PETALING JAYA: CGS International Research has downgraded Velesto Energy Bhd from an “add” to a “hold” as it foresees a possible drop in daily charter rates (DCRs) and utilisation rates in the South-East Asia region as a result of the recent suspension of rig contracts by Saudi Aramco.
“South-East Asia could see Middle East rigs returning to the region. We suspect that Aramco is now suspending the jack-up (JU) contracts after it was instructed by the Saudi government on Jan 30, 2024 to refrain from expanding its production capacity from 12 million barrels of oil per day (mbpd) to 13 mbpd,” it said.
The research house pointed out that the South-East Asian JU rig market has seen very high utilisation rates of above 90% since October 2023 versus less than 60% in early-2022.

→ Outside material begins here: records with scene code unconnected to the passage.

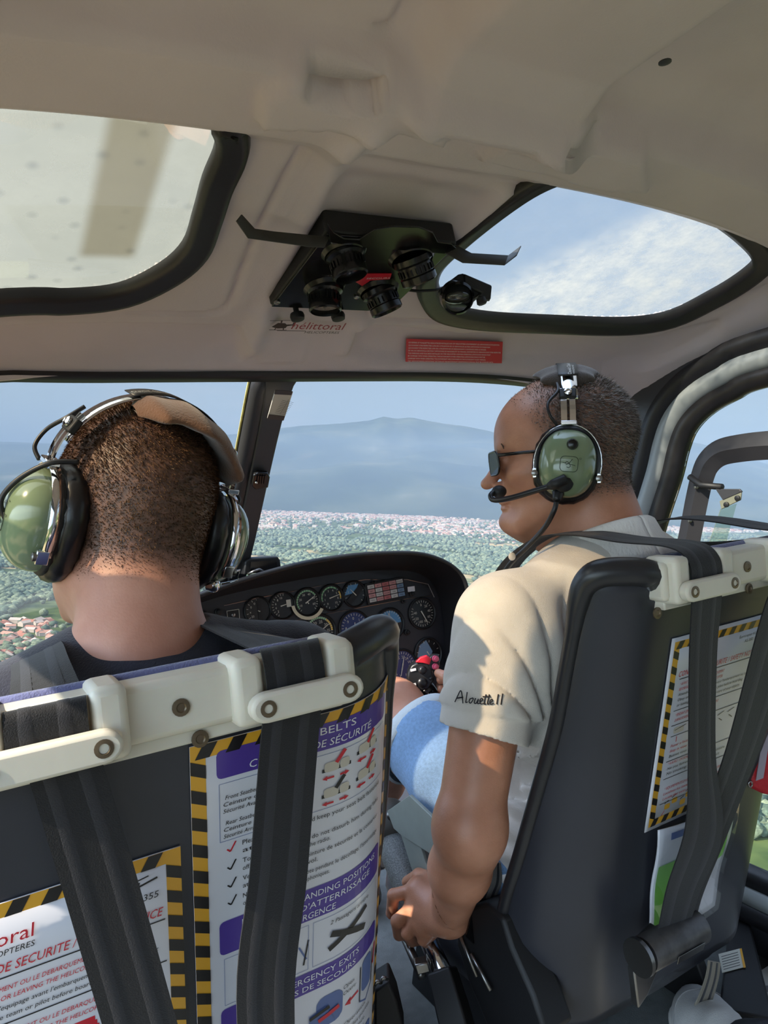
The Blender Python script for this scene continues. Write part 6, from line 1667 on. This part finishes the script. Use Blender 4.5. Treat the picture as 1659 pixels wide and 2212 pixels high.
for kn, hp in ((KL, HIPL), (KR, (.44, .92, .315))):
    ax_ = kn - np.array(hp); ax_ /= np.linalg.norm(ax_); c = kn + ax_ * (-.098) + np.array((.003 if kn is KL else -.003, 0, -.004)); g = MB(); g.lathe(c, ax_, [(.086, 0), (.0915, .002), (.092, .014), (.091, .028), (.087, .030), (.079, .024), (.0785, .002)], 40, False); g.build('turn_up', mat('denim_turn_up', (206, 212, 214), .85, bump=.6, bscale=500), pil, smooth=True)
g = MB(); g.tube([HIPL * (1 - t) + KL * t + np.array((-.072 + .01 * t, -.02, -.062 + .012 * t)) for t in np.linspace(.1, .9, 12)], .0012, 6); 
for an in (AL, AR):
    g = MB(); g.ell(an + (0, .055, -.055), (.045, .14, .045), nu=24, nv=12, e=.8, zmin=-.9); g.build('shoe', mat('dark_shoe', (44, 44, 48), .5), pil, smooth=True)

# ---------------------------------------------------------------- headsets
M_cup = mat('sage_green_shell', (126, 142, 112), .16, coat=.6); M_seal = mat('black_ear_seal', (24, 23, 26), .30, bump=.3, bscale=60); M_cable = mat('cable_black', (24, 24, 28), .38)
M_ink = mat('cup_ink', (34, 48, 34), .5)


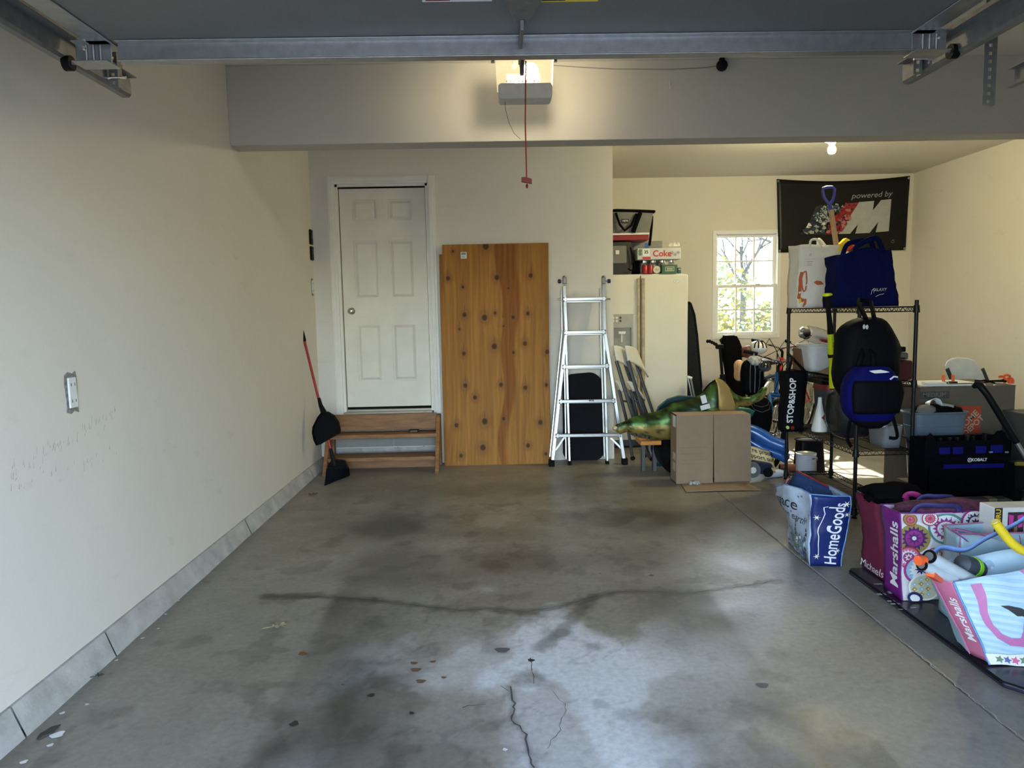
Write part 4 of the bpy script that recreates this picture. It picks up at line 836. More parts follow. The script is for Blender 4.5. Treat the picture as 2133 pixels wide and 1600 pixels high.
m = MB(); m.tube([ycf(0.0, .93) + V(0, -.012, 0), ycf(.25, .97) + V(0, -.012, .0), ycf(.7, .95) + V(0, -.012, 0), ycf(1, .93) + V(.005, -.01, 0), ycf(1, .93) + V(.012, .25, 0)], .014, 8); m.build('zipper_rim', BLACKF, yc, smooth=True)
for x0_, x1_ in ((.12, .16), (.72, .66)): MB().tube([ycf(x0_, .85) + V(0, -.02, 0), ycf(x0_ * .9 + .01, .4) + V(0, -.025, 0), ycf(x1_ - .04, .02) + V(0, -.022, 0)], .022, 8, flat=1).build('strap', BLACKF, yc, smooth=True)
MB().tube([ycf(.22, .85) + V(0, -.02, 0), ycf(.30, .35) + V(0, -.035, 0), ycf(.42, .08) + V(0, -.05, 0), ycf(.55, .3) + V(0, -.035, 0), ycf(.64, .8) + V(0, -.02, 0)], .012, 6).build('carry_strap', BLACKF, yc, smooth=True)
yS = lambda u, v: ycf(.42 + u / .42, .50 + v / .26) + V(0, -.006, 0)
decal(yS, [(rect2(-.032, -.022, .032, .022), BLACKINK), (text2d('YETI', .026, .02), WHITEINK)], yc, 'logo_badge')
MB().tube([ycf(1, .8) + V(.012, .1, 0), ycf(1, .4) + V(.03, .12, 0), ycf(1, .0) + V(.03, .1, -.05), ycf(1, .0) + V(.02, .1, -.12)], .014, 6).build('side_strap', BLACKF, yc, smooth=True)
# jars tray and soda case
JY = FY + .10; gx0, gx1 = atY(1338, 560, JY).x, atY(1408, 560, JY).x; jz0, jz1 = TZ, atY(1370, 541, JY).z
JG = mat('jar_glass', (.55, .56, .54), .08, spec=.8, alpha=.45); RJ = mat('red_can', (.30, .02, .03), .35, .3)
for k in range(4):
    x = gx0 + .03 + k * (gx1 - gx0 - .06) / 3; j = thing('mason_jar', ['glass jar at the left end under the soda case', 'second glass jar from the left under the soda case', 'third glass jar from the left under the soda case', 'glass jar at the right end under the soda case'][k], 'jar', (x, JY + .07, jz0), 'glass jars under the soda case')
    MB().lathe((x, JY + .07, jz0), [(.0, .002), (.034, .002), (.036, .01), (.036, .10), (.026, .118), (.026, .13)], 16).build('glass', JG, j, smooth=True); MB().lathe((x, JY + .07, jz0), [(.029, .118), (.030, .137), (0, .138)], 16).build('lid', CHROME, j, smooth=True)
g0 = atY(1376, 560, JY).x
for k, (xa_, lab) in enumerate(((gx0 + .022, 'left red drink can in front of the jars on the fridge'), (gx0 + .075, 'right red drink can in front of the jars on the fridge'))):
    cc = thing('drink_can', lab, 'can', (xa_, JY - .03, jz0), 'red cans on the fridge'); MB().lathe((xa_, JY - .02, jz0), [(0, .001), (.024, .001), (.030, .008), (.030, .078), (.024, .088), (0, .088)], 16).build('body', RJ, cc, smooth=True); MB().lathe((xa_, JY - .02, jz0), [(.024, .089), (.022, .092), (0, .0905)], 16).build('can_top', ALU, cc)
tn = thing('round_tin', 'small round cream tin with script between cans and green carton', 'tin', (gx0 + .135, JY - .04, jz0)); MB().lathe((gx0 + .138, JY - .02, jz0 + .042), [(.0, -.018), (.036, -.018), (.038, -.012), (.038, .02), (0, .02)], 20, 'y').build('body', mat('cream_tin', (.6, .55, .42), .5), tn, smooth=True)
decal(plane_S((gx0 + .138, JY - .0385, jz0 + .042), (1, 0, 0), (0, 0, 1)), [(text2d('Ball', .03, .01, .3), GREYINK)], tn, 'lettering')
gc = thing('green_carton', 'small green carton in front of the jars on the fridge', 'carton', (g0, JY - .03, jz0)); GCM = mat('bottle_green_card', (.035, .10, .06), .6); MB().box((g0, JY - .06, jz0 + .001), (gx1, JY + .015, jz0 + .088)).build('body', GCM, gc, bevel=.002)
decal(plane_S(((g0 + gx1) / 2, JY - .061, jz0 + .045), (1, 0, 0), (0, 0, 1)), [(rect2(-.045, -.022, .045, .022), mat('cream_ink', (.55, .55, .45), .6)), (rect2(-.041, -.018, .041, .018), GCM), (rect2(-.03, .001, .03, .008), MATS['cream_ink']), (rect2(-.03, -.012, .03, -.007), MATS['cream_ink'])], gc, 'print')
tx = thing('teal_packet', 'tiny dark teal packet at the right end of the fridge top', 'packet', atY(1415, 571, JY)); a = atY(1415, 560, JY); MB().box((a.x - .014, JY - .01, TZ), (a.x + .014, JY + .03, a.z + .012)).build('body', mat('teal_card', (.02, .09, .13), .6), tx); MB().box((a.x - .009, JY - .012, a.z - .01), (a.x + .009, JY - .0105, a.z)).build('print', WHITEINK, tx)
ck = thing('soda_case', 'silver soda can case with red lettering lying on the jars', 'case', (gx0, JY, jz1 + .002)); cz0 = jz0 + .140; a = atY(1327, 541, JY - .03); b = atY(1417, 515, JY - .03)
SIL = mat('silver_card', (.52, .52, .52), .38, .35, var=.04); bd_ = MB().box((a.x, JY - .05, cz0), (b.x, JY + .30, cz0 + (b.z - a.z))).build('carton', SIL, ck, bevel=.006)
cS = plane_S(((a.x + b.x) / 2, JY - .0515, cz0 + (b.z - a.z) / 2), (1, 0, 0), (0, 0, 1)); REDINK = mat('red_ink', (.5, .01, .02), .5)
decal(cS, [(tr2(text2d('Coke', .085, .02), .03, 0), REDINK), (rect2(-.165, -.02, -.095, .05), WHITEINK), (tr2(text2d('35', .045, .03), -.13, .018), BLACKINK), (rect2(-.165, -.05, -.085, -.03), REDINK)] + [(disc2(-.19 + .0 * k, .03 - .03 * k, .018, 10), mat('teal_green_ink', (.1, .2, .12), .6)) for k in range(2)] + [(tr2(star2(0, 0, .02, 5, .5), .13 + .03 * k, .01 * (-1) ** k), GREYINK) for k in range(3)], ck, 'print')
m = MB()
for k in range(9): m.add([(b.x - .12 + .012 * k, JY - .05, cz0 + .13), (b.x - .105 + .012 * k, JY - .05, cz0 + .13), (b.x - .115 + .012 * k, JY - .045 + .01 * (k % 2), cz0 + .16 + .012 * (k % 3))], [(0, 1, 2)])
m.build('torn_edge', SIL, ck, kind='stuff')

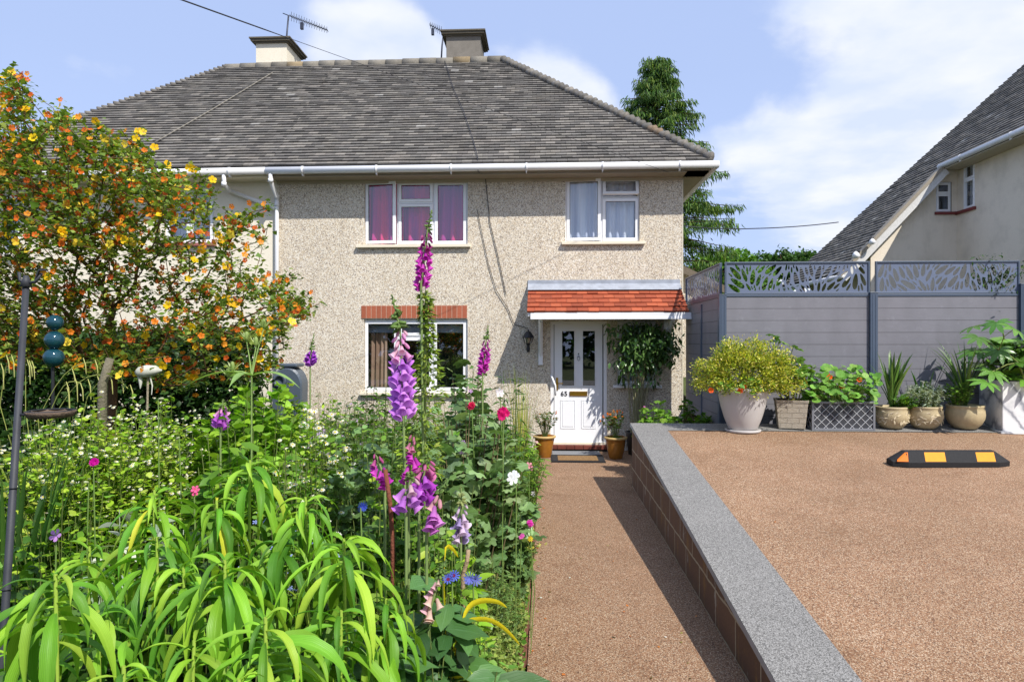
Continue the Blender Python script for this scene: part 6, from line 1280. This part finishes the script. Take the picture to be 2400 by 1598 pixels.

It added that the average DCRs rose to US$108,000 per day this month compared with US$77,000 per day in April 2022.
This was mainly due to JU rig supply leaving South-East Asia to meet strong demand in the Middle East, while the South-East Asian rig demand had been flattish in the past two years.
As such, the potential return of rigs to this region could see a drop in the DCRs and utilisation rates and impact Velesto from the financial year ending Dec 31, 2025 (FY25) onwards.
“Given how strongly Velesto’s share price has performed, coupled with visible headwinds in the months to come, we downgrade from an ‘add’ to a ‘hold’.
“Upside risks include the potential for Velesto to achieve higher-than-expected utilisation rates in FY24-FY25 if it secures two additional drilling contracts,” CGSI Research said.
It believes Velesto is on track to deliver its best-ever core net profit this year, potentially exceeding even its FY14 high.
“Velesto has already locked up 80% of its capacity days in FY24 and 62% in FY25; we have assumed utilisation of 80% for both years,” CGSI Research added.
In the best-case scenario, the research house said Velesto may be able to increase the utilisation to 85% in FY24 and 90% in FY25 if it manages to secure two additional drilling jobs for the Naga 5 and Naga 3, both have been tentatively assigned jobs from PETRONAS Carigali.
It added that Velesto is also bidding these rigs in Thailand, Indonesia and Vietnam to secure potentially higher DCRs.
That said, the research house does not view the Aramco suspensions as being catastrophic for the JU industry as crude oil prices are currently very strong.
It is expected there will most likely be alternative demand for the displaced JUs, such as in other parts of the Middle East such as Qatar and Kuwait, where their respective national oil firms continue to maintain strong capex budgets.